- Goal
Select and reproduce each line of the listing below that bears the string "script".

- Provided records
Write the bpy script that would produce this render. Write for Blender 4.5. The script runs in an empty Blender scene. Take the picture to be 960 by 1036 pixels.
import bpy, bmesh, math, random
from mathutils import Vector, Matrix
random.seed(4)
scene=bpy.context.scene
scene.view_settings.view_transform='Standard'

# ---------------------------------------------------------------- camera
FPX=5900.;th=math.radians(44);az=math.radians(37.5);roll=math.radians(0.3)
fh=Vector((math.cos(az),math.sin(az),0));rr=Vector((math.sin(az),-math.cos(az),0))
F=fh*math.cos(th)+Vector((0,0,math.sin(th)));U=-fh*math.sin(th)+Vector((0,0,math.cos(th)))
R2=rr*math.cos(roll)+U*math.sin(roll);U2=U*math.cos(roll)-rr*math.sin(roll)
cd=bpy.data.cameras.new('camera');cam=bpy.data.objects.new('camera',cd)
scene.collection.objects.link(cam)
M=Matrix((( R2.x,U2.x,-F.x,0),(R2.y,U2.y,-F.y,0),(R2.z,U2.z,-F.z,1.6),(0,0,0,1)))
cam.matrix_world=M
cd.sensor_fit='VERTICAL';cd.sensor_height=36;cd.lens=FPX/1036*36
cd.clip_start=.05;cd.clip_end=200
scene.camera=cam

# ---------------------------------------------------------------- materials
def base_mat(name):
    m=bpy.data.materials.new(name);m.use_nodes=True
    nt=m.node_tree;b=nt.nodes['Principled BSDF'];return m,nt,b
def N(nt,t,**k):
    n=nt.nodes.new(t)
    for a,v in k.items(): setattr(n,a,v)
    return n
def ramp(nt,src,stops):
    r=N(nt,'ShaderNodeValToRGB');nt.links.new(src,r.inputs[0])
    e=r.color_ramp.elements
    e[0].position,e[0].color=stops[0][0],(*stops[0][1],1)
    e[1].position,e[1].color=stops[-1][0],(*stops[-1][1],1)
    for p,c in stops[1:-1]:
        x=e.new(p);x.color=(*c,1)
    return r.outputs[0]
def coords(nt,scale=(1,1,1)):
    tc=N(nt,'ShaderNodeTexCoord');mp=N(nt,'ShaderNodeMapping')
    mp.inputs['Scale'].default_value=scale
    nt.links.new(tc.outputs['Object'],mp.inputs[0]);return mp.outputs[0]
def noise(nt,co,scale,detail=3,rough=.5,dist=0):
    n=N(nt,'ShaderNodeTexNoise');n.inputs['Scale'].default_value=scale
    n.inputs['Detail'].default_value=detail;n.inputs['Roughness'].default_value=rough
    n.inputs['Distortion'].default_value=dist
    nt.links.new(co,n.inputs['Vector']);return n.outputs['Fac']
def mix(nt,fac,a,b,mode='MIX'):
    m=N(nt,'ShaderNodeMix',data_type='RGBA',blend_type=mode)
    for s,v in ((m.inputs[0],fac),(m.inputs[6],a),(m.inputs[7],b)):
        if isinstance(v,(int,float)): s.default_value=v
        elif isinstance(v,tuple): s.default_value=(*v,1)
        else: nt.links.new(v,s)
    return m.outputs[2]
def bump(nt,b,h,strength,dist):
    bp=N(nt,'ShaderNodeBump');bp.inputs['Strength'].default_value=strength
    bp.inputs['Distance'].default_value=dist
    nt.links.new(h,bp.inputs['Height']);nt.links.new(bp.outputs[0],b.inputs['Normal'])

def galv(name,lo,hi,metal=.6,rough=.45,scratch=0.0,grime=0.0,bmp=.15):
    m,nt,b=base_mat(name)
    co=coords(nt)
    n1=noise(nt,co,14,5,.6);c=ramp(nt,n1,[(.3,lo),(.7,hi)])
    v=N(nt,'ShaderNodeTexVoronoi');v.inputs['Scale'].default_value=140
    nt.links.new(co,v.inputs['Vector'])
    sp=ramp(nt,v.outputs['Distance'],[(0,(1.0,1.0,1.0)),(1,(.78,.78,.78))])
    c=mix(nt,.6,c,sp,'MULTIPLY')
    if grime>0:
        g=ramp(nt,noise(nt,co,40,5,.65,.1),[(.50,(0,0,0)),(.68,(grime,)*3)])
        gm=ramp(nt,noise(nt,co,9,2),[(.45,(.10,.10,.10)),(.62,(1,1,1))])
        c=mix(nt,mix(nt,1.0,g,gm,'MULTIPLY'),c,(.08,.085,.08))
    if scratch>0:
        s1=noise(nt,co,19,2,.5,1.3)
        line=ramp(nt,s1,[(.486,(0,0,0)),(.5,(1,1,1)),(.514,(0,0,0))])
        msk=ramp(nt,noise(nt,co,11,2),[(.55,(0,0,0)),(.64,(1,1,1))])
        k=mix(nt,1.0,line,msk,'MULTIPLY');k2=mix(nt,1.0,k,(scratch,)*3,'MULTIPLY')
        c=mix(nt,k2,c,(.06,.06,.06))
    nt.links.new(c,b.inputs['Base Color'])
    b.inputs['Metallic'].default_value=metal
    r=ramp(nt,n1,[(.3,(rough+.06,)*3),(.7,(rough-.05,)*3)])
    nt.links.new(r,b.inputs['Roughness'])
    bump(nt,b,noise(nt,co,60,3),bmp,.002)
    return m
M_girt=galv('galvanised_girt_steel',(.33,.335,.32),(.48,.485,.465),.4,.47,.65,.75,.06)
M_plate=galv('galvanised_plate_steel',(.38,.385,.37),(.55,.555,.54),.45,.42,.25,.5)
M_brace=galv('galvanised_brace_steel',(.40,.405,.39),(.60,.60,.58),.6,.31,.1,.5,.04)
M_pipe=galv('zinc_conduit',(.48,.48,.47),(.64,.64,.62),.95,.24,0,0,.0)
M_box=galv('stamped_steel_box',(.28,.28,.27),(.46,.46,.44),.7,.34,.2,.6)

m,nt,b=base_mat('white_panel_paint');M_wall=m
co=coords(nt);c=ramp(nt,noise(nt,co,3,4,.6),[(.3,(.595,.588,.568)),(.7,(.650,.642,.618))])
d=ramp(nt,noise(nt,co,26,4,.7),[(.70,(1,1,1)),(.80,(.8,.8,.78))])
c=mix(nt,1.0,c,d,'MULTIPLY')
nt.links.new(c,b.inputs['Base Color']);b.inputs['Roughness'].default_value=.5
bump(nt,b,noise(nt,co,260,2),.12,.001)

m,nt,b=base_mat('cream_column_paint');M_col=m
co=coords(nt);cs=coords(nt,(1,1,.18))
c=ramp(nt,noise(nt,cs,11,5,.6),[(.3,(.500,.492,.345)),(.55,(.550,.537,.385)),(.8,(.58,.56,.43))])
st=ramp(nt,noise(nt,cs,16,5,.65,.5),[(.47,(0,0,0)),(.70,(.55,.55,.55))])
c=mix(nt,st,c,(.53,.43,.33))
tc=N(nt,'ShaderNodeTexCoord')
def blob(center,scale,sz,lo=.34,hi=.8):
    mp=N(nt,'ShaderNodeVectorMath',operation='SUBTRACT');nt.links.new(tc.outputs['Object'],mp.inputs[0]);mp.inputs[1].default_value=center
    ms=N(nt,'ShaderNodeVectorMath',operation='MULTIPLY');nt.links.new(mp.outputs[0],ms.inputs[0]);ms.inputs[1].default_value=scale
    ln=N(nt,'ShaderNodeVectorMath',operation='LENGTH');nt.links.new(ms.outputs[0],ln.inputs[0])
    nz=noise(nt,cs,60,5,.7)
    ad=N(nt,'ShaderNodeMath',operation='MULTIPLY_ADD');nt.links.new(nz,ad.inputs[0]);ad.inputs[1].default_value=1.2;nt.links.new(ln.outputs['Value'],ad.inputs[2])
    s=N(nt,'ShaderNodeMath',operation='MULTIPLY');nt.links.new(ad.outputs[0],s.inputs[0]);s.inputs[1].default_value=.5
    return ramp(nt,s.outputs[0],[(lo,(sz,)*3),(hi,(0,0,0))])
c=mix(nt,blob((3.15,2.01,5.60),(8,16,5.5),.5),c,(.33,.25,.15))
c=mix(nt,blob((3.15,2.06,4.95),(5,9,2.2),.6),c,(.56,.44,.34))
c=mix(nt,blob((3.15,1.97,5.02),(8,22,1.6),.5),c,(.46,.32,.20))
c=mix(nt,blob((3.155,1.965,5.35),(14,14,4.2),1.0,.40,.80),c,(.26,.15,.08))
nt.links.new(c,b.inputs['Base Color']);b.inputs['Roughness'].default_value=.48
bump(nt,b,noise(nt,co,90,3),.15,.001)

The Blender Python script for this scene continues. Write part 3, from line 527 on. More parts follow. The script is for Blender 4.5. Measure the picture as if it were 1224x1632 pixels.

- Task answer
Write the bpy script that would produce this render. Write for Blender 4.5. The script runs in an empty Blender scene. Take the picture to be 960 by 1036 pixels.
The Blender Python script for this scene continues. Write part 3, from line 527 on. More parts follow. The script is for Blender 4.5. Measure the picture as if it were 1224x1632 pixels.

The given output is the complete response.